March 10, 2006

Belovedness

Once, a kindly teacher pointed out my arrogance. Arrogance. It is a word I had never considered as an attribute of who I saw myself to be. The word stung with a piercing quality and remains within me as a little ache, a memory of a lesson learned, a challenge to survey my own ego and to grow in compassion. It surely has been one of the most difficult hills to climb to see the other side of arrogance. Even still, arrogance often looms large. Letting go of arrogance is an ongoing task. Meditation and spiritual friendship has been the most helpful in highlighting and moving away from arrogance, allowing light to radiate from my truest nature. Indeed, if the purest quality within us is illuminated, we, with honest humility, move from a place of love and kindness, of genuine compassion for others, eclipsing the otherwise incessant rise of ego or arrogance.

“No sooner had Jesus come up out of the water than he saw the heavens torn apart and the spirit, like a dove, descending on him. And a voice came from heaven: ‘You are my Son, the Beloved; my favor rests on you’”

(Matt. 3:16-17, Mark 1:10-11, Luke 3:21-22).

You are my Beloved. You are the Beloved. Spiritual friendship helps us to realize our own Beloved nature incarnate. There is a voice between words spoken in loving friendship that speaks from the mystery, whispering tenderly and clearly, “You are my beloved, on you my favor rests.” This voice rises above old voices that trap us by derogatory messages: “You are no good, bad, worthless. You must prove yourself.” Realizing the gift of honoring our own belovedness helps us to transcend these negative internal messages and, paradoxically, helps us to become more than we ever thought possible. In all our ordinariness, our simplicity, our truest nature of childlike wonder, we are so loved. We are able presence this for one another in friendship with a heightened capacity for intimacy. There is a freedom here, yes? We can offer to one another freedom from the call to social perfection, from striving, from even a pretense of ‘knowing’. In this, there is no longer a need for arrogance. We can simply let it fall away as we humbly lift our hearts to this gentle presence of love instead.

A Maitreya Ishwara teaching parallels this notion. “To grow and to enjoy life you need only to be consciously with what is so. There is nothing to do or achieve.” Maitreya Ishwara writes that “God is all there is, we are not separate from the Whole.” This understanding seeps in gradually, and slowly allows us to trust and accept ourselves as we are right now, helping us to realize that we do not need to live up to the ideals of any ego-based teaching. We can wordlessly rest in this awareness. Sitting silently with the empty fullness of a living Buddha, of Christ’s belovedness, we recognize that this amazing transformation of love and acceptance occurs within us too. A friend’s loving communion tenderly lifts us up into the warm and radiant light of consciousness beyond self-importance to true Self, where we are not separate.

4 comments:

Larry Clayton said...

Yes, Meredith; you and I are terribly arrogant. It's partly because we're pretty smart; smarter than the generality. My arrogance exhibits itself in the contempt I fill for the terrible drivers I encounter, and such silly things.
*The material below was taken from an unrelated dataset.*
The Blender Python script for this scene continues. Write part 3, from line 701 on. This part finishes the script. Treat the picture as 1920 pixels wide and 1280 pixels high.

Success leads to inflation. Failure to loss of self-esteem. Balance comes with age, if we're on the Way. But the Way is a long one.

God will fix things, regardless of what we may do.

christina joy said...

i think this is a big, ugly foothold in my life right now. and arrogance is that - UGLY. i have been feeling, i don't know how to describe it really. contempt for others and in having contempt for others i am really holding myself in contempt. i have a need sometimes to come across like i have it all together and that everything's okay and that i might even know it all. sometimes feeling as though i would rather be right than happy. i think it comes from ugly wounds that haven't properly healed and have left big ghastly scars on my heart and soul. i pray for healing to come to me. thanks for sharing this.

i always love reading here; you always provide some insight that foreces me to examine my own life.

New Life said...

While walking tonight I stopped to stare at the full moon and I asked God to say hello to you fom me.

Joe said...

“Indeed, if the purest quality within us is illuminated, we, with honest humility, move from a place of love and kindness, of genuine compassion for others, eclipsing the otherwise incessant rise of ego or arrogance.”

We cannot effectively fight with the dark. We can’t fight with darkness, with ego, arrogance or fear. But we can bring a light, as you have, which dispels the darkness. In your writing you point out the light, and provide an opportunity for us to “humbly lift our hearts to this gentle presence of love.”